The actual end of the book, however, is itself dissatisfying. There is a brief encounter in Lily's last few days with a character named Nettie Struther, who, though her background was unfortunate, has managed to become poor but happy through the love of a good man and a baby. The book, as I read it, presents this as a possible solution to Lily's insoluble problems that she has missed in her quest for social status and an aesthetically luxurious life, which rings false and seems surprisingly sentimental for such a penetrating novel. If it had been more clearly Lily's vision - another form of romanticizing her problems away - that could have been interesting, but I don't see that separation of author from character in the way this scene of domestic fulfillment is presented. When I tried to put it in words to my dad, he described it with the phrase “a coda of self-delusion,” which perfectly captures it. Certainly, money (and the lavish lifestyle that goes with it) never make up for a lack of warm, authentic human interactions, but neither does love make up for circumstantial hardships, like continual poverty, which can often put stress on and splinter human relationships. And not all relationships are uncomplicated; most contain their own disappointments and stressors.
Bizarrely enough, the character of Rosedale, to me, is the great achievement of the book, although I suspect Wharton herself would not have seen it this way. He is presented initially in the book as a Jewish business man on the make: "a plump rosy man of the blond Jewish type, with smart London clothes
fitting him like upholstery, and small sidelong eyes which gave him the
air of appraising people as if they were bric-a-brac" (Ch. 1).

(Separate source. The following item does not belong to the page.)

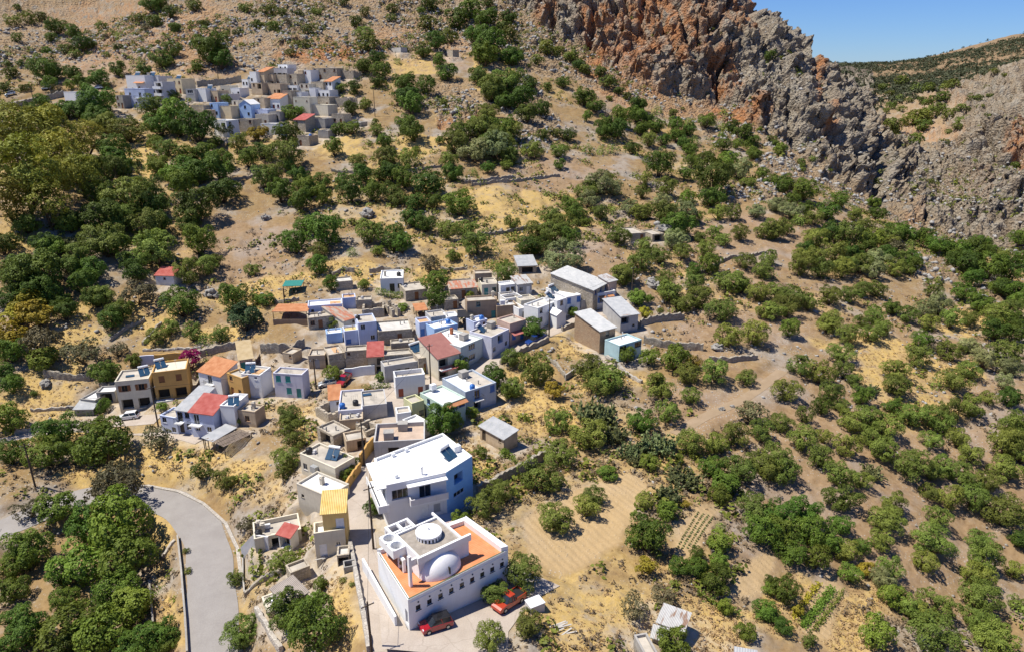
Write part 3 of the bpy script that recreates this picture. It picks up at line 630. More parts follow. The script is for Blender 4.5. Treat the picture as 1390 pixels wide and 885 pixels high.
# keep the ground smooth and level where roads, yards and houses stand
KEEP = np.ones_like(zf); PAVE = np.zeros_like(zf)
near = np.hypot(xf, yf) < 420
def level(P, z, blend, closed=True, half=0.0):
    x0, x1 = P[:, 0].min() - blend - half - 1, P[:, 0].max() + blend + half + 1
    y0, y1 = P[:, 1].min() - blend - half - 1, P[:, 1].max() + blend + half + 1
    idx = np.nonzero(near & (xf > x0) & (xf < x1) & (yf > y0) & (yf < y1))[0]
    if len(idx) == 0: return
    X, Y = xf[idx], yf[idx]
    d = polydist(X, Y, P, closed)
    if closed: d = np.where(inpoly(X, Y, P), 0, d)
    w = 1 - sstep(half, half + blend, d)
    zz = z if np.isscalar(z) else z(X, Y)
    zf[idx] = zf[idx] * (1 - w) + zz * w
    KEEP[idx] = np.minimum(KEEP[idx], 1 - w)
ROUGH = fbm(p3 / 5., 4, 41) * .30 + fbm(p3 / 1.3, 3, 47) * .10
for P, z, bl in FLATS:
    level(P, z, bl)
    c_ = P.mean(0); ii = np.nonzero(near & (np.abs(xf - c_[0]) < 16) & (np.abs(yf - c_[1]) < 16))[0]
    dd = np.where(inpoly(xf[ii], yf[ii], P), 0, polydist(xf[ii], yf[ii], P)); PAVE[ii] = np.maximum(PAVE[ii], 1 - sstep(1.0, 4.2, dd + 1.2 * NZ1[ii]))
for k, P in YARDP.items():
    zz = Hs(P[:, 0], P[:, 1]); A_ = np.column_stack([P, np.ones(len(P))]); co = np.linalg.lstsq(A_, zz, rcond=None)[0]
    YARDP[k] = (P, co)
    level(P, lambda X, Y, co=co: co[0] * X + co[1] * Y + co[2], 2.5)
for k, (Lc, w) in ROADL.items():
    P2 = Lc[:, :2]; half = w / 2 + .35; bl = 2.6
    idx = np.nonzero(near & (xf > P2[:, 0].min() - 8) & (xf < P2[:, 0].max() + 8) & (yf > P2[:, 1].min() - 8) & (yf < P2[:, 1].max() + 8))[0]
    for a_ in range(0, len(idx), 20000):
        ii = idx[a_:a_ + 20000]
        dd = (xf[ii][:, None] - P2[None, :, 0]) ** 2 + (yf[ii][:, None] - P2[None, :, 1]) ** 2
        dm = np.sqrt(dd.min(1)); ww_ = np.exp(-(dd - dd.min(1)[:, None]) / 2.0)
        zz = (ww_ * Lc[None, :, 2]).sum(1) / ww_.sum(1)
        wt = 1 - sstep(half, half + bl, dm)
        zf[ii] = zf[ii] * (1 - wt) + zz * wt
        KEEP[ii] = np.minimum(KEEP[ii], 1 - wt)
zf += ROUGH * KEEP * (1 - .5 * PLOUGH) * sstep(10, 50, np.hypot(xf, yf))
# furrows
zf += PLOUGH * KEEP * .05 * np.sin((xf * .82 + yf * .57) * 2 * math.pi / 1.1)

# rock relief: pushed out along the smooth surface normal
Zg = zf.reshape(NR, NA)
def normals(x, y, z):
    X = x.reshape(NR, NA); Y = y.reshape(NR, NA); Z = z.reshape(NR, NA)
    P = np.stack([X, Y, Z], -1)
    du = np.gradient(P, axis=1); dv = np.gradient(P, axis=0)
    n = np.cross(du, dv); n /= np.maximum(np.linalg.norm(n, axis=-1, keepdims=True), 1e-9)
    n[n[..., 2] < 0] *= -1
    return n.reshape(-1, 3)
NRM = normals(xf, yf, zf)
ridx = np.nonzero((ROCK > .02) & (np.hypot(xf, yf) < 700) & (np.abs(np.arctan2(xf, yf)) < .85) & (yf > 0))[0]
q = np.column_stack([xf, yf, zf])[ridx]
rk = ROCK[ridx]; cl = CLIFF[ridx]; kp = KEEP[ridx]
wq = q + np.column_stack([fbm(q / 9, 2, 71), fbm(q / 9, 2, 72), fbm(q / 9, 2, 73)]) * 2.6
big = ridged(wq / np.array([26., 26., 60.]), 2, 101)
med = ridged(wq / np.array([8., 8., 20.]), 4, 111)
d1, d2, idv, fc1 = worley((wq + wq[:, 2:3] * np.array([.35, -.2, 0])) / np.array([4.6, 4.0, 9.0]), 131)
d1b, d2b, idb, fc2 = worley((wq + wq[:, 2:3] * np.array([.5, 0, 0])) / np.array([1.9, 1.7, 3.2]), 137)
crack = sstep(0, .28, d2 - d1); crackb = sstep(0, .30, d2b - d1b)
fine = ridged(q / 1.1, 2, 151)
disp = cl * (big * 6.0 + med * 2.3) + rk * (1 - .35 * cl) * (.5 * med + .35 * big)
disp *= np.where(cl < .3, .5 + 1.1 * OUT[ridx], 1)
disp += np.where(cl < .3, .55 + .9 * OUT[ridx], 1) * rk * ((idv - .35) * 1.6 + fc1 * 2.2 + (crack - 1) * 1.0) * (.40 + .60 * cl) + rk * ((idb - .4) * .8 + fc2 * 1.1 + (crackb - 1) * .55) * (.5 + .5 * cl) + rk * fine * .22
cvn = np.abs(vnoise(wq / np.array([17., 17., 75.]) + 5.1, 161)); cvm = np.abs(vnoise(wq / np.array([7., 7., 26.]) + 2.7, 162))
disp -= cl * ((1 - sstep(0, .13, cvn)) * 7.0 + (1 - sstep(0, .12, cvm)) * 2.6)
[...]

There are a number of small but distinct ethnic slurs (phrases like "the instincts of his race") embedded in the text, and then there is Lily's disgust with Rosedale's manner and clearly mercantile view of the world.
Throughout the book there is a strong contrast between the aristocratic elite and the up-and-comer nouveau-riche: the circle of the Gryces, Trenors and even the unscrupulous Berthe Dorset, are presented as innately superior to the upwardly mobile Brys, Gormers, and Mrs. Hatch. Lily herself is the product of a higher, more cultured social background, with its tastes and expectations, but having lost the money to support the lifestyle. She attempts to master the offenses to her sensibilities that contact with the lower social classes produces in her as she moves downward through the social strata. But Rosedale, who if anything, personifies the monied social climbers who are infiltrating the New York elite, turns out to be one of the most likeable characters, because he is sincerely upset by Lily's circumstance, and pragmatic enough to be ready to do something for her, and honest enough to come to the point in a way that the more refined Lawrence Seldon is unable to speak out in the most critical moments. Lily, and the book, I think, conclude with holding Rosedale in a high respect, even though Wharton never glosses over his lack of good breeding. He is coarse, in his manners, in his speech, in his view of the world, but he is genuine and ready to act.
Wharton passes on, leaving the closing chapters for Seldon to make his appearance at Lily's bedside (and wish he had said or done something sooner). There is some romantic nonsense about feeling closer to her in death than he had in life ("at least he HAD loved her...if the moment
had been fated to pass from them before they could seize it, he saw now
that, for both, it had been saved whole out of the ruin of their lives.") But I think it is remarkable that Wharton, along the way, showed a human and even admirable side, to a repellent character who continued to hold the basest, most avaricious view of life as an exchange of goods.